Sleep by Nino Ricci, September 22

On the surface, Sleep sounds like a departure for the two-time Governor-General’s Literary Award-winning author of Lives of the Saints and The Origin of Species, among other novels: a middle-age man suffering from what seems like a terrible mixture of narcolepsy and insomnia is driven to extremes to find a cure.

Step Aside, Pops by Kate Beaton, September 22

Forget hockey and poutine – Kate Beaton might just be Canada’s #1 export. Her debut collection Hark! A Vagrant was one of 2011’s funniest books. Step Aside, Pops promises more of the same. If you have kids, you should also check out her new picture book, The Princess and the Pony, which arrived in stores on July 1.

The Heart Goes Last by Margaret Atwood, September 29

Atwood, who turned 75 this year, shows no signs of slowing down. If anything, this may be the most productive period of her career. In her latest, which began life as a serialized novel on Byliner, a down-on-their-luck couple move to a strange town where citizens alternate between prison and freedom, all in the name of ecnomic stability.

Once They Were Hats by Frances Backhouse, October 1

There was a time when North America was lousy with beavers – 60 million of them, at least, ranging from the southern United States to northern Canada, and from coast-to-coast. Then European fur traders arrived. A history of the toothy animal that adorns our nickel.

M Train by Patti Smith, October 6

Smith’s follow-up to the National Book Award-winning Just Kids is one of several major musician memoirs out this fall. If you don’t like Smith, there’s also Chrissie Hynde’s tell-all Reckless, (out September 8), Jewel’s Never Broken (September 15), Elvis Costello’s Unfaithful Music & Disappearing Ink (October 13), Anna and Jane McGarrigle’s Mountain City Girls (November 10) and Tom Jones’s still-untitled memoir (November 24).

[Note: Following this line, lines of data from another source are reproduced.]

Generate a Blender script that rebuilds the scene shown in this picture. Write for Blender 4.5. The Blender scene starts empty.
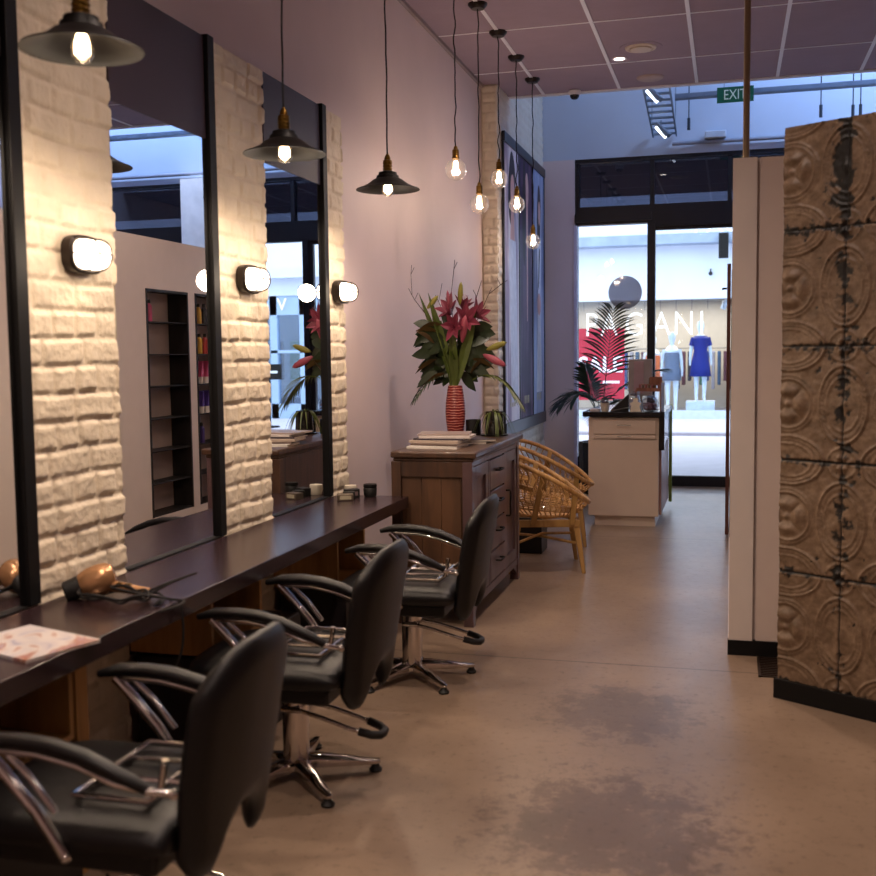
import bpy, bmesh, math, random
from math import pi, sin, cos, radians as R
from mathutils import Vector, Matrix, noise
random.seed(7)
SC = bpy.context.scene
COL = SC.collection
PX, PY_, F_, H = 438.0, 438.0, 1064.0, 1.5

# ------------------------------------------------------------------ camera
dy = Vector((292, 88, -1064)).normalized()
dx = Vector((3888, -38, 1064)); dx = (dx - dy*dx.dot(dy)).normalized()
dz = dx.cross(dy)
M3 = Matrix((dx, dy, dz))
cam_d = bpy.data.cameras.new('camera'); cam = bpy.data.objects.new('camera', cam_d); COL.objects.link(cam)
cam.matrix_world = Matrix.Translation((0, 0, H)) @ M3.to_4x4()
cam_d.sensor_width = 36; cam_d.lens = 36*F_/876; cam_d.clip_start = .05; cam_d.clip_end = 200
cam_d.dof.use_dof = True; cam_d.dof.focus_distance = 7.5; cam_d.dof.aperture_fstop = 3.2
SC.camera = cam

# ------------------------------------------------------------------ materials
def col(h, a=1.0):
    if isinstance(h, str):
        c = [int(h[i:i+2], 16)/255 for i in (0, 2, 4)]
        return tuple([((x+.055)/1.055)**2.4 if x > .04045 else x/12.92 for x in c] + [a])
    return (h[0], h[1], h[2], a)
MATS = {}
class NT:
    def __init__(s, m): s.t = m.node_tree; s.n = s.t.nodes; s.l = s.t.links
    def new(s, typ, **k):
        n = s.n.new(typ)
        for a, b in k.items():
            if a.startswith('_'): n.inputs[a[1:].replace('_', ' ')].default_value = b
            else: setattr(n, a, b)
        return n
    def link(s, a, b): s.l.new(a, b)
    def ramp(s, fac, stops):
        r = s.new('ShaderNodeValToRGB'); e = r.color_ramp.elements
        while len(e) < len(stops): e.new(.5)
        for k, (p, c) in enumerate(stops): e[k].position = p; e[k].color = col(c)
        s.link(fac, r.inputs[0]); return r
def mat(name, base, rough=.5, metal=0, noise_amt=.08, nscale=8, bump=0, bscale=60, coat=0, spec=.5, emit=None, estr=0, sheen=0, stretch=None, rvar=0):
    if name in MATS: return MATS[name]
    m = bpy.data.materials.new(name); m.use_nodes = True; T = NT(m)
    b = T.n['Principled BSDF']; c = col(base)
    tc = T.new('ShaderNodeTexCoord'); mp = T.new('ShaderNodeMapping'); T.link(tc.outputs['Object'], mp.inputs[0])
    if stretch: mp.inputs['Scale'].default_value = stretch
    nz = T.new('ShaderNodeTexNoise', _Scale=nscale, _Detail=5.0); T.link(mp.outputs[0], nz.inputs['Vector'])
    lo = tuple(x*(1-noise_amt) for x in c[:3]); hi = tuple(min(1, x*(1+noise_amt)) for x in c[:3])
    r = T.ramp(nz.outputs['Fac'], [(.3, lo), (.7, hi)]); T.link(r.outputs[0], b.inputs['Base Color'])
    b.inputs['Roughness'].default_value = rough; b.inputs['Metallic'].default_value = metal
    b.inputs['Coat Weight'].default_value = coat; b.inputs['Specular IOR Level'].default_value = spec
    if sheen: b.inputs['Sheen Weight'].default_value = sheen
    if rvar:
        mr = T.new('ShaderNodeMapRange'); T.link(nz.outputs['Fac'], mr.inputs[0])
        mr.inputs[3].default_value = max(0, rough-rvar); mr.inputs[4].default_value = rough+rvar; T.link(mr.outputs[0], b.inputs['Roughness'])
    if bump:
        n2 = T.new('ShaderNodeTexNoise', _Scale=bscale, _Detail=4.0); T.link(mp.outputs[0], n2.inputs['Vector'])
        bp = T.new('ShaderNodeBump', _Strength=bump, _Distance=.01); T.link(n2.outputs['Fac'], bp.inputs['Height']); T.link(bp.outputs[0], b.inputs['Normal'])
    if emit: b.inputs['Emission Color'].default_value = col(emit); b.inputs['Emission Strength'].default_value = estr
    MATS[name] = m; return m
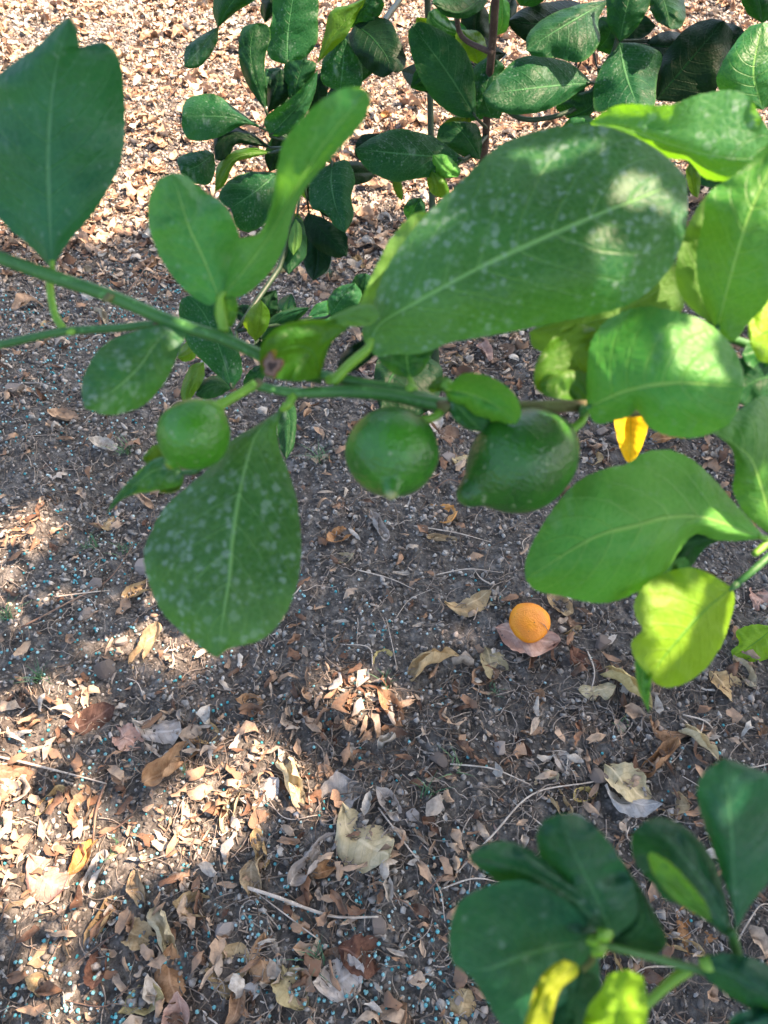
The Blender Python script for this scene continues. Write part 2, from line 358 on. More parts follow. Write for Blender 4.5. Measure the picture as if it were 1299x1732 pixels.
ST_DRY = [(0, (.07, .035, .022)), (.18, (.20, .11, .065)), (.4, (.35, .225, .14)), (.65, (.47, .34, .225)), (.85, (.42, .37, .30)), (1, (.56, .52, .44))]
M_BITS = tonemat('litter_bits', ST_DRY, bs=220)
M_FIB = tonemat('fibres', [(0, (.10, .07, .05)), (.5, (.27, .22, .17)), (1, (.48, .42, .35))], bs=400)

# soil crumbs and grit (uncountable)
def grit(name, n, lo, hi, label, dens=None, flat=.75, ylo=-60):
    pts = sample_ground(n, ylo, 1790, dens); a = np.array(pts)
    s = lo + (hi-lo)*RNG.random(n)**2.0; far = np.clip(a[:, 1]-.6, 0, 3); s = s*(1+.35*far)
    base = ICO_V[None]*(1+.26*RNG.normal(size=(n, 12, 1)))+.16*RNG.normal(size=(n, 12, 3)); base = base*RNG.uniform(.4, 1.15, (n, 1, 3))
    v = np.einsum('nij,nkj->nki', rotm(n), base)*s[:, None, None]; v[:, :, 2] *= flat
    v += np.stack([a[:, 0], a[:, 1], height(a[:, 0], a[:, 1])+s*.30], 1)[:, None]
    f = (ICO_F[None] + (np.arange(n)*12)[:, None, None]).reshape(-1, 3)
    me = mesh_np(name, v.reshape(-1, 3), f, M_STONE, smooth=False); add_tone(me, np.repeat(RNG.random(n), 12))
    return tag(link(name, me), label, 'gravel', kind='stuff')
grit('soil_crumbs', 200000, .0012, .0052, 'fine grit and soil crumbs covering the orchard ground')

# crumbled litter bits
def bits(name, n, lo, hi, dens, label):
    a = np.array(sample_ground(n, -60, 1790, dens)); L = lo+(hi-lo)*RNG.random(n)**2.0; W = L*RNG.uniform(.15, .6, n)
    u = np.linspace(-1, 1, 5); v_ = np.linspace(-1, 1, 3); U, Wd = np.meshgrid(u, v_, indexing='ij')
    prof = np.sqrt(np.clip(1.05-U**2, 0, 1)); x = U[None]*L[:, None, None]; y = Wd[None]*W[:, None, None]*prof
    curl = RNG.normal(0, 1, (n, 1, 1)); curl2 = RNG.normal(0, .8, (n, 1, 1))
    z = curl*.5*L[:, None, None]*(U**2)[None] + curl2*W[:, None, None]*(Wd**2)[None] + RNG.normal(0, .3, (n, 5, 3))*W[:, None, None]; x = x+RNG.normal(0, .13, (n, 5, 3))*L[:, None, None]; y = y+RNG.normal(0, .28, (n, 5, 3))*W[:, None, None]
    p = np.stack([x, y, z], -1).reshape(n, 15, 3); th = RNG.uniform(0, 2*math.pi, n); tl = RNG.normal(0, .45, n); c_, s_ = np.cos(th), np.sin(th)
    y2 = p[..., 1]*np.cos(tl)[:, None]-p[..., 2]*np.sin(tl)[:, None]; z2 = p[..., 1]*np.sin(tl)[:, None]+p[..., 2]*np.cos(tl)[:, None]
    q = np.stack([p[..., 0]*c_[:, None]-y2*s_[:, None], p[..., 0]*s_[:, None]+y2*c_[:, None], z2], -1)
    q[..., 2] -= q[..., 2].min(1)[:, None]; q += np.stack([a[:, 0], a[:, 1], height(a[:, 0], a[:, 1])+.0005+RNG.random(n)*.004], 1)[:, None]
    f0 = grid_faces(5, 3); f = (f0[None]+(np.arange(n)*15)[:, None, None]).reshape(-1, 4)
    me = mesh_np(name, q.reshape(-1, 3), f, M_BITS); add_tone(me, np.repeat(RNG.random(n), 15))
    return tag(link(name, me), label, 'leaf litter', kind='stuff')
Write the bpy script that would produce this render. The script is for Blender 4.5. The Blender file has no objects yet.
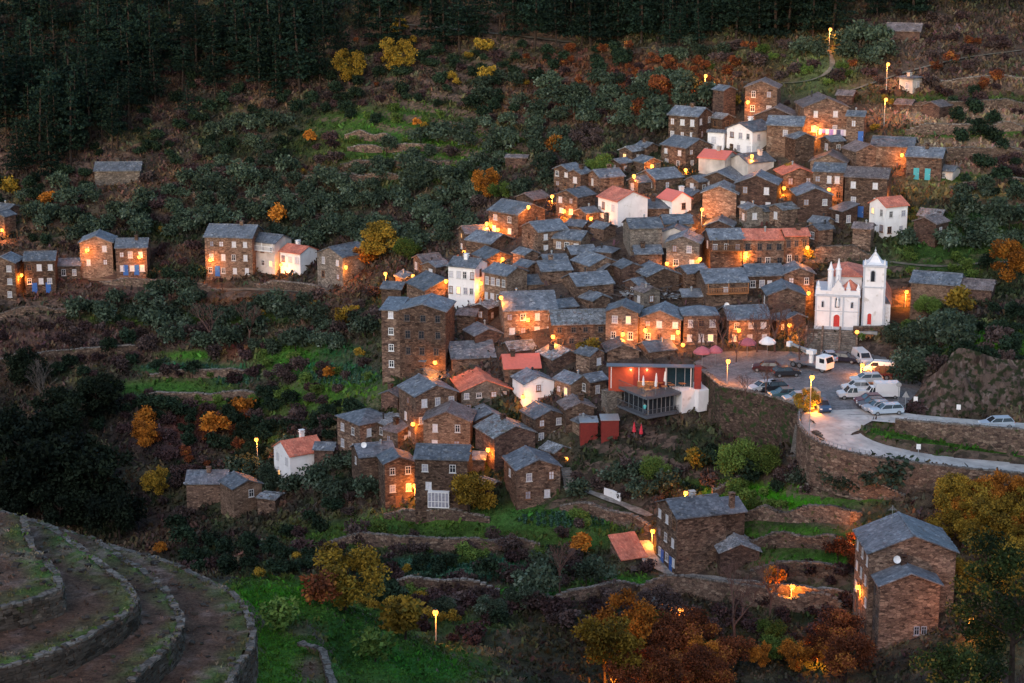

City on Fire by Garth Risk Hallberg, October 13

Much has been made about the amount paid for Hallberg’s debut novel (reportedly nearly $2-million U.S. for American rights alone). Early reviews for this epic (900 pages!) set in New York in the 1970s suggest it’s worth every penny.

My Life on the Road by Gloria Steinem, October 27

Now 81 years old, the activist, journalist (she co-founded Ms. magazine), and feminist icon revisits her early years and how they influenced her life’s trajectory in this much-anticipated memoir, her first book in more than 20 years.

Avenue of Mysteries by John Irving, November 3

True story: Irving’s 14th novel, about a Mexican-American man travelling in the Philippines, began life as an adaption of a screenplay based on his eighth novel, A Son of the Circus – which itself grew out of a screenplay – that was ultimately never produced. Oh, and he now lives in Toronto full-time.